== DATA PROVIDED ==

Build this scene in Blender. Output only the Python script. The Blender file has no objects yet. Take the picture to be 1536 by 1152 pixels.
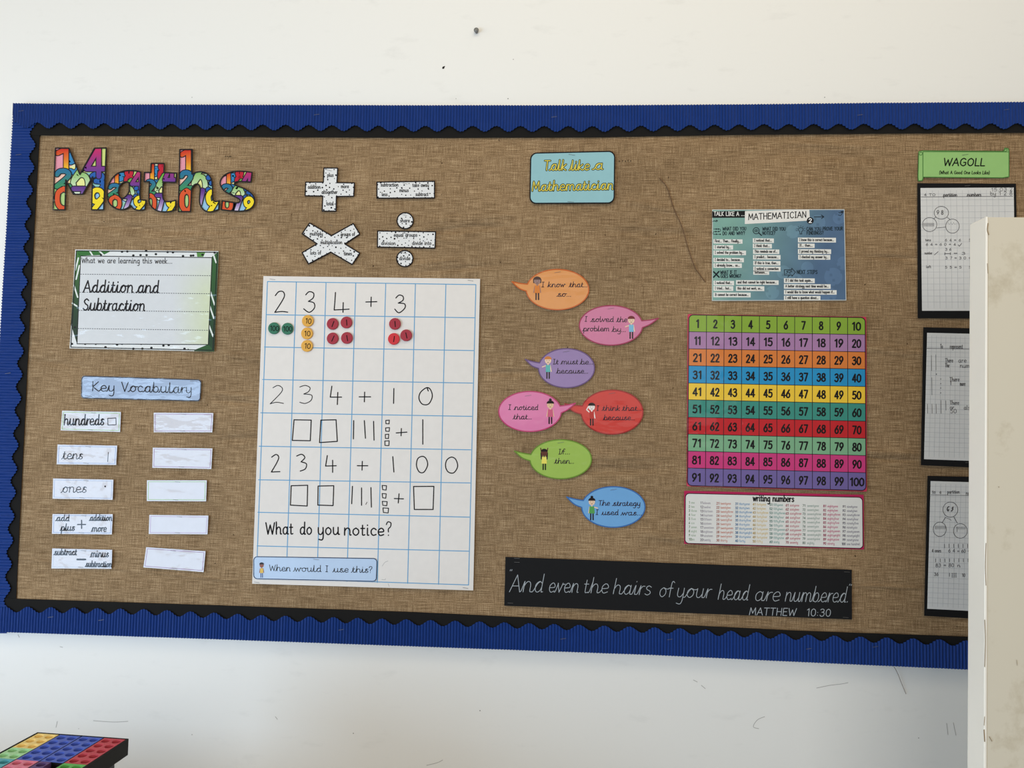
import bpy, bmesh, math, random
import numpy as np
from mathutils import Vector, Matrix, noise
from mathutils.geometry import tessellate_polygon

C = bpy.context.scene.collection
scn = bpy.context.scene
random.seed(7)

# ------------------------------------------------------------------ camera, world, lights, exposure
F_PX = 1154.0                                   # focal length for a 1536 x 1152 picture
CAM = np.array([0.0, -1.78, 1.5])
def _unit(v): return v / np.linalg.norm(v)
_up = _unit(np.array([397.0, -20576.0, F_PX]))  # world up seen from the camera (x right, y down, z forward)
_rt = _unit(np.array([19268.0, 381.0, -F_PX]))
_rt = _unit(_rt - _up * (_rt @ _up))
_in = np.cross(_rt, -_up)
ROT = np.array([_rt, _in, _up])                 # rows: world X (along the wall), Y (into the wall), Z
cam_data = bpy.data.cameras.new('camera'); cam = bpy.data.objects.new('camera', cam_data); C.objects.link(cam)
cam_data.sensor_width = 36.0; cam_data.lens = 36.0 * F_PX / 1536.0
cam_data.clip_start = 0.02
_M = Matrix.Identity(4)
for r in range(3):
    _M[r][0] = ROT[r][0]; _M[r][1] = -ROT[r][1]; _M[r][2] = -ROT[r][2]; _M[r][3] = CAM[r]
cam.matrix_world = _M
scn.camera = cam

scn.view_settings.view_transform = 'Standard'; scn.view_settings.look = 'None'
scn.view_settings.exposure = 0.0; scn.view_settings.gamma = 1.0
scn.view_settings.use_curve_mapping = False
scn.cycles.use_denoising = True
scn.cycles.max_bounces = 6

world = bpy.data.worlds.new('room_light'); scn.world = world; world.use_nodes = True
_bg = world.node_tree.nodes['Background']
_bg.inputs[0].default_value = (1.0, 0.96, 0.88, 1); _bg.inputs[1].default_value = 0.27

def area(name, loc, target, sx, sy, power, col):
    l = bpy.data.lights.new(name, 'AREA'); l.shape = 'RECTANGLE'; l.size = sx; l.size_y = sy; l.energy = power; l.color = col
    o = bpy.data.objects.new(name, l); C.objects.link(o); o.location = loc
    o.rotation_euler = (Vector(target) - Vector(loc)).to_track_quat('-Z', 'Y').to_euler()
    return o
area('window_daylight', (0.25, -4.0, 2.05), (0.2, 0, 1.3), 1.9, 1.1, 35, (1.0, 0.96, 0.90))
area('side_window_daylight', (-2.05, -2.5, 1.03), (-0.1, 0, 0.45), 1.4, 1.2, 52, (0.53, 0.74, 1.0))
area('left_window_daylight', (-3.0, -1.35, 2.0), (0.5, -0.2, 1.9), 1.3, 1.2, 18, (1.0, 0.90, 0.74))
area('ceiling_lamp', (0.3, -1.4, 3.2), (0.15, 0.0, 2.2), 2.6, 0.7, 13.5, (1.0, 0.87, 0.66))

# ------------------------------------------------------------------ maths from the picture to the wall
def W(px, py, off=0.0):
    """point where the sight line of a picture point meets the plane 'off' metres in front of the wall"""
    r = ROT @ np.array([(px - 768) / F_PX, (py - 576) / F_PX, 1.0])
    t = (-off - CAM[1]) / r[1]
    return CAM + t * r
def inv(x, y, z):
    c = (np.array([x, y, z]) - CAM) @ ROT
    return 768 + F_PX * c[0] / c[2], 576 + F_PX * c[1] / c[2]
def lin(c):
    out = []
    for v in c[:3]:
        v = v / 255.0
        out.append(v / 12.92 if v <= 0.04045 else ((v + 0.055) / 1.055) ** 2.4)
    return (out[0], out[1], out[2], 1.0)

# ------------------------------------------------------------------ materials
MATS = {}
def nodes_of(name):
    m = bpy.data.materials.new(name); m.use_nodes = True
    n = m.node_tree.nodes; b = n['Principled BSDF']
    return m, n, m.node_tree.links, b
def solid(name, col, rough=0.6, metal=0.0, var=0.06, scale=40, bump=0.0, spec=0.5):
    if name in MATS: return MATS[name]
    m, n, l, b = nodes_of(name)
    tc = n.new('ShaderNodeTexCoord'); nz = n.new('ShaderNodeTexNoise'); nz.inputs['Scale'].default_value = scale
    nz.inputs['Detail'].default_value = 4
    mx = n.new('ShaderNodeMix'); mx.data_type = 'RGBA'
    c = lin(col)
    mx.inputs['A'].default_value = tuple(v * (1 - var) for v in c[:3]) + (1,)
    mx.inputs['B'].default_value = tuple(min(1, v * (1 + var)) for v in c[:3]) + (1,)
    l.new(tc.outputs['Object'], nz.inputs['Vector']); l.new(nz.outputs['Fac'], mx.inputs['Factor'])
    l.new(mx.outputs['Result'], b.inputs['Base Color'])
    b.inputs['Roughness'].default_value = rough; b.inputs['Metallic'].default_value = metal
    b.inputs['Specular IOR Level'].default_value = spec
    if bump:
        bp = n.new('ShaderNodeBump'); bp.inputs['Strength'].default_value = bump; bp.inputs['Distance'].default_value = 0.001
        l.new(nz.outputs['Fac'], bp.inputs['Height']); l.new(bp.outputs['Normal'], b.inputs['Normal'])
    MATS[name] = m
    return m
def ink(name, rough, spec, bump=0.0, coat=0.0):
    """printed paper: colour comes from the print (face colours), with faint paper grain"""
    m, n, l, b = nodes_of(name)
    at = n.new('ShaderNodeAttribute'); at.attribute_name = 'print'
    tc = n.new('ShaderNodeTexCoord'); nz = n.new('ShaderNodeTexNoise'); nz.inputs['Scale'].default_value = 55; nz.inputs['Detail'].default_value = 3
    rp = n.new('ShaderNodeMapRange'); rp.inputs['To Min'].default_value = 0.95; rp.inputs['To Max'].default_value = 1.04
    mx = n.new('ShaderNodeMix'); mx.data_type = 'RGBA'; mx.blend_type = 'MULTIPLY'; mx.inputs['Factor'].default_value = 1
    l.new(tc.outputs['Object'], nz.inputs['Vector']); l.new(nz.outputs['Fac'], rp.inputs['Value'])
    l.new(at.outputs['Color'], mx.inputs['A']); l.new(rp.outputs['Result'], mx.inputs['B'])
    l.new(mx.outputs['Result'], b.inputs['Base Color'])
    b.inputs['Roughness'].default_value = rough; b.inputs['Specular IOR Level'].default_value = spec
    if coat:
        b.inputs['Coat Weight'].default_value = coat; b.inputs['Coat Roughness'].default_value = 0.07
    if bump:
        mp = n.new('ShaderNodeMapping'); mp.inputs['Scale'].default_value = (14, 14, 26)
        n2 = n.new('ShaderNodeTexNoise'); n2.inputs['Scale'].default_value = 1.0; n2.inputs['Detail'].default_value = 2.5
        bp = n.new('ShaderNodeBump'); bp.inputs['Strength'].default_value = bump; bp.inputs['Distance'].default_value = 0.01
        l.new(tc.outputs['Object'], mp.inputs['Vector']); l.new(mp.outputs['Vector'], n2.inputs['Vector'])
        l.new(n2.outputs['Fac'], bp.inputs['Height'])
        l.new(bp.outputs['Normal'], b.inputs['Coat Normal' if coat else 'Normal'])
    MATS[name] = m
    return m
PAPER = ink('printed_paper', 0.85, 0.12)
LAM = ink('laminated_print', 0.6, 0.2, bump=0.6, coat=0.42)
SATIN = ink('satin_print', 0.6, 0.15, bump=0.2, coat=0.12)
STAPLE = solid('staple_steel', (126, 124, 122), 0.45, 0.6)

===

# WRITTEN PROBLEM
Transcribe the full listing above exactly, with the images removed.

# SOLUTION TO THE EXERCISE
Build this scene in Blender. Output only the Python script. The Blender file has no objects yet. Take the picture to be 1536 by 1152 pixels.
import bpy, bmesh, math, random
import numpy as np
from mathutils import Vector, Matrix, noise
from mathutils.geometry import tessellate_polygon

C = bpy.context.scene.collection
scn = bpy.context.scene
random.seed(7)

# ------------------------------------------------------------------ camera, world, lights, exposure
F_PX = 1154.0                                   # focal length for a 1536 x 1152 picture
CAM = np.array([0.0, -1.78, 1.5])
def _unit(v): return v / np.linalg.norm(v)
_up = _unit(np.array([397.0, -20576.0, F_PX]))  # world up seen from the camera (x right, y down, z forward)
_rt = _unit(np.array([19268.0, 381.0, -F_PX]))
_rt = _unit(_rt - _up * (_rt @ _up))
_in = np.cross(_rt, -_up)
ROT = np.array([_rt, _in, _up])                 # rows: world X (along the wall), Y (into the wall), Z
cam_data = bpy.data.cameras.new('camera'); cam = bpy.data.objects.new('camera', cam_data); C.objects.link(cam)
cam_data.sensor_width = 36.0; cam_data.lens = 36.0 * F_PX / 1536.0
cam_data.clip_start = 0.02
_M = Matrix.Identity(4)
for r in range(3):
    _M[r][0] = ROT[r][0]; _M[r][1] = -ROT[r][1]; _M[r][2] = -ROT[r][2]; _M[r][3] = CAM[r]
cam.matrix_world = _M
scn.camera = cam

scn.view_settings.view_transform = 'Standard'; scn.view_settings.look = 'None'
scn.view_settings.exposure = 0.0; scn.view_settings.gamma = 1.0
scn.view_settings.use_curve_mapping = False
scn.cycles.use_denoising = True
scn.cycles.max_bounces = 6

world = bpy.data.worlds.new('room_light'); scn.world = world; world.use_nodes = True
_bg = world.node_tree.nodes['Background']
_bg.inputs[0].default_value = (1.0, 0.96, 0.88, 1); _bg.inputs[1].default_value = 0.27

def area(name, loc, target, sx, sy, power, col):
    l = bpy.data.lights.new(name, 'AREA'); l.shape = 'RECTANGLE'; l.size = sx; l.size_y = sy; l.energy = power; l.color = col
    o = bpy.data.objects.new(name, l); C.objects.link(o); o.location = loc
    o.rotation_euler = (Vector(target) - Vector(loc)).to_track_quat('-Z', 'Y').to_euler()
    return o
area('window_daylight', (0.25, -4.0, 2.05), (0.2, 0, 1.3), 1.9, 1.1, 35, (1.0, 0.96, 0.90))
area('side_window_daylight', (-2.05, -2.5, 1.03), (-0.1, 0, 0.45), 1.4, 1.2, 52, (0.53, 0.74, 1.0))
area('left_window_daylight', (-3.0, -1.35, 2.0), (0.5, -0.2, 1.9), 1.3, 1.2, 18, (1.0, 0.90, 0.74))
area('ceiling_lamp', (0.3, -1.4, 3.2), (0.15, 0.0, 2.2), 2.6, 0.7, 13.5, (1.0, 0.87, 0.66))

# ------------------------------------------------------------------ maths from the picture to the wall
def W(px, py, off=0.0):
    """point where the sight line of a picture point meets the plane 'off' metres in front of the wall"""
    r = ROT @ np.array([(px - 768) / F_PX, (py - 576) / F_PX, 1.0])
    t = (-off - CAM[1]) / r[1]
    return CAM + t * r
def inv(x, y, z):
    c = (np.array([x, y, z]) - CAM) @ ROT
    return 768 + F_PX * c[0] / c[2], 576 + F_PX * c[1] / c[2]
def lin(c):
    out = []
    for v in c[:3]:
        v = v / 255.0
        out.append(v / 12.92 if v <= 0.04045 else ((v + 0.055) / 1.055) ** 2.4)
    return (out[0], out[1], out[2], 1.0)

# ------------------------------------------------------------------ materials
MATS = {}
def nodes_of(name):
    m = bpy.data.materials.new(name); m.use_nodes = True
    n = m.node_tree.nodes; b = n['Principled BSDF']
    return m, n, m.node_tree.links, b
def solid(name, col, rough=0.6, metal=0.0, var=0.06, scale=40, bump=0.0, spec=0.5):
    if name in MATS: return MATS[name]
    m, n, l, b = nodes_of(name)
    tc = n.new('ShaderNodeTexCoord'); nz = n.new('ShaderNodeTexNoise'); nz.inputs['Scale'].default_value = scale
    nz.inputs['Detail'].default_value = 4
    mx = n.new('ShaderNodeMix'); mx.data_type = 'RGBA'
    c = lin(col)
    mx.inputs['A'].default_value = tuple(v * (1 - var) for v in c[:3]) + (1,)
    mx.inputs['B'].default_value = tuple(min(1, v * (1 + var)) for v in c[:3]) + (1,)
    l.new(tc.outputs['Object'], nz.inputs['Vector']); l.new(nz.outputs['Fac'], mx.inputs['Factor'])
    l.new(mx.outputs['Result'], b.inputs['Base Color'])
    b.inputs['Roughness'].default_value = rough; b.inputs['Metallic'].default_value = metal
    b.inputs['Specular IOR Level'].default_value = spec
    if bump:
        bp = n.new('ShaderNodeBump'); bp.inputs['Strength'].default_value = bump; bp.inputs['Distance'].default_value = 0.001
        l.new(nz.outputs['Fac'], bp.inputs['Height']); l.new(bp.outputs['Normal'], b.inputs['Normal'])
    MATS[name] = m
    return m
def ink(name, rough, spec, bump=0.0, coat=0.0):
    """printed paper: colour comes from the print (face colours), with faint paper grain"""
    m, n, l, b = nodes_of(name)
    at = n.new('ShaderNodeAttribute'); at.attribute_name = 'print'
    tc = n.new('ShaderNodeTexCoord'); nz = n.new('ShaderNodeTexNoise'); nz.inputs['Scale'].default_value = 55; nz.inputs['Detail'].default_value = 3
    rp = n.new('ShaderNodeMapRange'); rp.inputs['To Min'].default_value = 0.95; rp.inputs['To Max'].default_value = 1.04
    mx = n.new('ShaderNodeMix'); mx.data_type = 'RGBA'; mx.blend_type = 'MULTIPLY'; mx.inputs['Factor'].default_value = 1
    l.new(tc.outputs['Object'], nz.inputs['Vector']); l.new(nz.outputs['Fac'], rp.inputs['Value'])
    l.new(at.outputs['Color'], mx.inputs['A']); l.new(rp.outputs['Result'], mx.inputs['B'])
    l.new(mx.outputs['Result'], b.inputs['Base Color'])
    b.inputs['Roughness'].default_value = rough; b.inputs['Specular IOR Level'].default_value = spec
    if coat:
        b.inputs['Coat Weight'].default_value = coat; b.inputs['Coat Roughness'].default_value = 0.07
    if bump:
        mp = n.new('ShaderNodeMapping'); mp.inputs['Scale'].default_value = (14, 14, 26)
        n2 = n.new('ShaderNodeTexNoise'); n2.inputs['Scale'].default_value = 1.0; n2.inputs['Detail'].default_value = 2.5
        bp = n.new('ShaderNodeBump'); bp.inputs['Strength'].default_value = bump; bp.inputs['Distance'].default_value = 0.01
        l.new(tc.outputs['Object'], mp.inputs['Vector']); l.new(mp.outputs['Vector'], n2.inputs['Vector'])
        l.new(n2.outputs['Fac'], bp.inputs['Height'])
        l.new(bp.outputs['Normal'], b.inputs['Coat Normal' if coat else 'Normal'])
    MATS[name] = m
    return m
PAPER = ink('printed_paper', 0.85, 0.12)
LAM = ink('laminated_print', 0.6, 0.2, bump=0.6, coat=0.42)
SATIN = ink('satin_print', 0.6, 0.15, bump=0.2, coat=0.12)
STAPLE = solid('staple_steel', (126, 124, 122), 0.45, 0.6)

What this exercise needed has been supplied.